● **Available data**
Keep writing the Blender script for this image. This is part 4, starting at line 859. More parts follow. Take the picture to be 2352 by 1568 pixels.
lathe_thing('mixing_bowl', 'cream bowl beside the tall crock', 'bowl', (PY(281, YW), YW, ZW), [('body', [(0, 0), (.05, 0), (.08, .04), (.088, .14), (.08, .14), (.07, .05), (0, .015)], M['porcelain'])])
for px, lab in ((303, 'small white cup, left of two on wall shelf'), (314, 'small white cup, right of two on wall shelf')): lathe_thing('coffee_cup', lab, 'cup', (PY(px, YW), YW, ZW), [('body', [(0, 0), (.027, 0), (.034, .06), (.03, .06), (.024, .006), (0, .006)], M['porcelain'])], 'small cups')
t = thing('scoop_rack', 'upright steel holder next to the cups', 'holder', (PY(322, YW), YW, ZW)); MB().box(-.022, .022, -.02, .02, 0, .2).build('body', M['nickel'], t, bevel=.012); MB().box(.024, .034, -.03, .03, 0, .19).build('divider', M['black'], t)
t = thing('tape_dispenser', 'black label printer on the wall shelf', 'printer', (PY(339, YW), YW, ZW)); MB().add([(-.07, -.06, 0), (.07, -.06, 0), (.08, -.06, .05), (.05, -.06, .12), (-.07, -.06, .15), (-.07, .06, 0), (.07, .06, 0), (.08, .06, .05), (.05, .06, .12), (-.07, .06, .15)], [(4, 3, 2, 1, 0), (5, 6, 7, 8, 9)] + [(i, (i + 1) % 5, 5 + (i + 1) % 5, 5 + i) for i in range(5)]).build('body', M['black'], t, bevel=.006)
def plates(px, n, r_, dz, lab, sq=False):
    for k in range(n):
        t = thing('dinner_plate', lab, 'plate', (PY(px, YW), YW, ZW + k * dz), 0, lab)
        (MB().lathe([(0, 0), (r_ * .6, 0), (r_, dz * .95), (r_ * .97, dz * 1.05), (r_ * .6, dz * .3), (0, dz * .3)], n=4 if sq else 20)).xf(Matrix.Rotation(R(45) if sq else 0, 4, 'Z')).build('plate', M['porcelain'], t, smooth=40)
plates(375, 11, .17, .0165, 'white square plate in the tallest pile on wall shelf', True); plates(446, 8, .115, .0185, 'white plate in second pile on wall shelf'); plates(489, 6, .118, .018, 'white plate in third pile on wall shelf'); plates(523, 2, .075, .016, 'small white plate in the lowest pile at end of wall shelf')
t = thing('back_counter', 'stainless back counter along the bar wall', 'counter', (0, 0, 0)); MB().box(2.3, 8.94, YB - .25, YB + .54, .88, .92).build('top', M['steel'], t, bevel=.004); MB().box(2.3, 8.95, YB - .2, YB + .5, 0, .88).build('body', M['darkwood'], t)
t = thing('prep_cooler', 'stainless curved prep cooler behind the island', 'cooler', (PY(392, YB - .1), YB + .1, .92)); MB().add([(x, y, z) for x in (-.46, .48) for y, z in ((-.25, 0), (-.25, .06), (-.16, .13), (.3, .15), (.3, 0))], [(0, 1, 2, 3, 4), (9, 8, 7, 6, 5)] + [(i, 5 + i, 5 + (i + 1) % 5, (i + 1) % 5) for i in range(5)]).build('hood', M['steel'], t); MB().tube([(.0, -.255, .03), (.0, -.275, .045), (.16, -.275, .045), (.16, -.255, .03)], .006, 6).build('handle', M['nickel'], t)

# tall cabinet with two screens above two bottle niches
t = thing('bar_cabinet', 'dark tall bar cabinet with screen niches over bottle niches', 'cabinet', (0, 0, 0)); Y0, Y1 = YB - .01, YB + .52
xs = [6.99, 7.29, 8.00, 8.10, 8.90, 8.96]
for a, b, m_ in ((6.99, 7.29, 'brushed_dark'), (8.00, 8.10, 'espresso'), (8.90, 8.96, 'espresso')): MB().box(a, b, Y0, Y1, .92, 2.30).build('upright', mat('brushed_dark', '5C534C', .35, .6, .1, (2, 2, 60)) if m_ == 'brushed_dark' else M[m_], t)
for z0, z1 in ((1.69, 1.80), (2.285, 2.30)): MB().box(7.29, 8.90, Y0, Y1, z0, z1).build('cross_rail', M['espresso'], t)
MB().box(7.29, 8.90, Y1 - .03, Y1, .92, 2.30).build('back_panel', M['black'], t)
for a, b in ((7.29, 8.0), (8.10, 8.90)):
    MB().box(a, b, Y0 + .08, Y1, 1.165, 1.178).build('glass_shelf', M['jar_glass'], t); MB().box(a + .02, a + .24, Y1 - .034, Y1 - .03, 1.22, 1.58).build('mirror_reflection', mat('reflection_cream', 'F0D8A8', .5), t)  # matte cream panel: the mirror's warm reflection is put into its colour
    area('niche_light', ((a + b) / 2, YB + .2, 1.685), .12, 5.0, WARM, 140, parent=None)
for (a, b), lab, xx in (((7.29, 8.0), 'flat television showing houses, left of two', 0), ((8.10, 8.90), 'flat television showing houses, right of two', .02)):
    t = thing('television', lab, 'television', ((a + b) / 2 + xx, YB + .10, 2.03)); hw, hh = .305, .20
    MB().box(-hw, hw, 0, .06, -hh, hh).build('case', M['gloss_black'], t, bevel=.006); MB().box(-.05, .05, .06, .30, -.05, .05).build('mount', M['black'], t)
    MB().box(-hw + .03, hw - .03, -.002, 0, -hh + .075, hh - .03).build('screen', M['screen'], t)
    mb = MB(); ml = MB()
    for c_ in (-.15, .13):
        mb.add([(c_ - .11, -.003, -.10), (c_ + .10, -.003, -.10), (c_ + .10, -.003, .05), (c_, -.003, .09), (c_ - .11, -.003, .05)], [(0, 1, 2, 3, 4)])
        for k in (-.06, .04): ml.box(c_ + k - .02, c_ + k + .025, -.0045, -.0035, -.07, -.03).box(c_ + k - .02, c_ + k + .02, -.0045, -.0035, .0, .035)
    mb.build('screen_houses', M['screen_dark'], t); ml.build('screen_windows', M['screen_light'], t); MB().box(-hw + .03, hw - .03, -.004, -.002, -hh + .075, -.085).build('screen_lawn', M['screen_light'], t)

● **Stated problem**
Repeat the material in full, exactly as it stands.

● **Result of the exercise**
Keep writing the Blender script for this image. This is part 4, starting at line 859. More parts follow. Take the picture to be 2352 by 1568 pixels.
lathe_thing('mixing_bowl', 'cream bowl beside the tall crock', 'bowl', (PY(281, YW), YW, ZW), [('body', [(0, 0), (.05, 0), (.08, .04), (.088, .14), (.08, .14), (.07, .05), (0, .015)], M['porcelain'])])
for px, lab in ((303, 'small white cup, left of two on wall shelf'), (314, 'small white cup, right of two on wall shelf')): lathe_thing('coffee_cup', lab, 'cup', (PY(px, YW), YW, ZW), [('body', [(0, 0), (.027, 0), (.034, .06), (.03, .06), (.024, .006), (0, .006)], M['porcelain'])], 'small cups')
t = thing('scoop_rack', 'upright steel holder next to the cups', 'holder', (PY(322, YW), YW, ZW)); MB().box(-.022, .022, -.02, .02, 0, .2).build('body', M['nickel'], t, bevel=.012); MB().box(.024, .034, -.03, .03, 0, .19).build('divider', M['black'], t)
t = thing('tape_dispenser', 'black label printer on the wall shelf', 'printer', (PY(339, YW), YW, ZW)); MB().add([(-.07, -.06, 0), (.07, -.06, 0), (.08, -.06, .05), (.05, -.06, .12), (-.07, -.06, .15), (-.07, .06, 0), (.07, .06, 0), (.08, .06, .05), (.05, .06, .12), (-.07, .06, .15)], [(4, 3, 2, 1, 0), (5, 6, 7, 8, 9)] + [(i, (i + 1) % 5, 5 + (i + 1) % 5, 5 + i) for i in range(5)]).build('body', M['black'], t, bevel=.006)
def plates(px, n, r_, dz, lab, sq=False):
    for k in range(n):
        t = thing('dinner_plate', lab, 'plate', (PY(px, YW), YW, ZW + k * dz), 0, lab)
        (MB().lathe([(0, 0), (r_ * .6, 0), (r_, dz * .95), (r_ * .97, dz * 1.05), (r_ * .6, dz * .3), (0, dz * .3)], n=4 if sq else 20)).xf(Matrix.Rotation(R(45) if sq else 0, 4, 'Z')).build('plate', M['porcelain'], t, smooth=40)
plates(375, 11, .17, .0165, 'white square plate in the tallest pile on wall shelf', True); plates(446, 8, .115, .0185, 'white plate in second pile on wall shelf'); plates(489, 6, .118, .018, 'white plate in third pile on wall shelf'); plates(523, 2, .075, .016, 'small white plate in the lowest pile at end of wall shelf')
t = thing('back_counter', 'stainless back counter along the bar wall', 'counter', (0, 0, 0)); MB().box(2.3, 8.94, YB - .25, YB + .54, .88, .92).build('top', M['steel'], t, bevel=.004); MB().box(2.3, 8.95, YB - .2, YB + .5, 0, .88).build('body', M['darkwood'], t)
t = thing('prep_cooler', 'stainless curved prep cooler behind the island', 'cooler', (PY(392, YB - .1), YB + .1, .92)); MB().add([(x, y, z) for x in (-.46, .48) for y, z in ((-.25, 0), (-.25, .06), (-.16, .13), (.3, .15), (.3, 0))], [(0, 1, 2, 3, 4), (9, 8, 7, 6, 5)] + [(i, 5 + i, 5 + (i + 1) % 5, (i + 1) % 5) for i in range(5)]).build('hood', M['steel'], t); MB().tube([(.0, -.255, .03), (.0, -.275, .045), (.16, -.275, .045), (.16, -.255, .03)], .006, 6).build('handle', M['nickel'], t)

# tall cabinet with two screens above two bottle niches
t = thing('bar_cabinet', 'dark tall bar cabinet with screen niches over bottle niches', 'cabinet', (0, 0, 0)); Y0, Y1 = YB - .01, YB + .52
xs = [6.99, 7.29, 8.00, 8.10, 8.90, 8.96]
for a, b, m_ in ((6.99, 7.29, 'brushed_dark'), (8.00, 8.10, 'espresso'), (8.90, 8.96, 'espresso')): MB().box(a, b, Y0, Y1, .92, 2.30).build('upright', mat('brushed_dark', '5C534C', .35, .6, .1, (2, 2, 60)) if m_ == 'brushed_dark' else M[m_], t)
for z0, z1 in ((1.69, 1.80), (2.285, 2.30)): MB().box(7.29, 8.90, Y0, Y1, z0, z1).build('cross_rail', M['espresso'], t)
MB().box(7.29, 8.90, Y1 - .03, Y1, .92, 2.30).build('back_panel', M['black'], t)
for a, b in ((7.29, 8.0), (8.10, 8.90)):
    MB().box(a, b, Y0 + .08, Y1, 1.165, 1.178).build('glass_shelf', M['jar_glass'], t); MB().box(a + .02, a + .24, Y1 - .034, Y1 - .03, 1.22, 1.58).build('mirror_reflection', mat('reflection_cream', 'F0D8A8', .5), t)  # matte cream panel: the mirror's warm reflection is put into its colour
    area('niche_light', ((a + b) / 2, YB + .2, 1.685), .12, 5.0, WARM, 140, parent=None)
for (a, b), lab, xx in (((7.29, 8.0), 'flat television showing houses, left of two', 0), ((8.10, 8.90), 'flat television showing houses, right of two', .02)):
    t = thing('television', lab, 'television', ((a + b) / 2 + xx, YB + .10, 2.03)); hw, hh = .305, .20
    MB().box(-hw, hw, 0, .06, -hh, hh).build('case', M['gloss_black'], t, bevel=.006); MB().box(-.05, .05, .06, .30, -.05, .05).build('mount', M['black'], t)
    MB().box(-hw + .03, hw - .03, -.002, 0, -hh + .075, hh - .03).build('screen', M['screen'], t)
    mb = MB(); ml = MB()
    for c_ in (-.15, .13):
        mb.add([(c_ - .11, -.003, -.10), (c_ + .10, -.003, -.10), (c_ + .10, -.003, .05), (c_, -.003, .09), (c_ - .11, -.003, .05)], [(0, 1, 2, 3, 4)])
        for k in (-.06, .04): ml.box(c_ + k - .02, c_ + k + .025, -.0045, -.0035, -.07, -.03).box(c_ + k - .02, c_ + k + .02, -.0045, -.0035, .0, .035)
    mb.build('screen_houses', M['screen_dark'], t); ml.build('screen_windows', M['screen_light'], t); MB().box(-hw + .03, hw - .03, -.004, -.002, -hh + .075, -.085).build('screen_lawn', M['screen_light'], t)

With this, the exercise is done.